The Gothic, aka the adult individual sprint, was the lesser of several evils from which I was able to choose.

Comprising a 400m swim, 22k cycle and 4k run, the ‘sprint’ must be the most inappropriate naming of a thing since the advent of the ‘fun-sized’ Mars Bar.

But much preferable to the ‘Olympic’ 1,500/44/10 option.

“Of course, I’m still doing it,” I stubbornly replied.

“I hadn’t forgotten. Looking forward to it.”

As the bacon, sausage and egg and sandwich that I had scoffed for breakfast continued to digest, it suddenly dawned on me that this maddest of sporting events was approaching fast, without me having done as much as buy a wet suit.
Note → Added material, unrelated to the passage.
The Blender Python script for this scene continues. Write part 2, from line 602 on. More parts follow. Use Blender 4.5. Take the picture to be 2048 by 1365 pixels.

Now down to a combination of forgetfulness, stubbornness and cowardice, I find myself with only a matter of weeks to train for one of the most physically demanding challenges of my young life.

But rather than selfishly enjoying this challenge alone, I have since managed to get my sister (and as of this week, training buddy) Gemma a place too.

After all, a problem shared is a problem solved.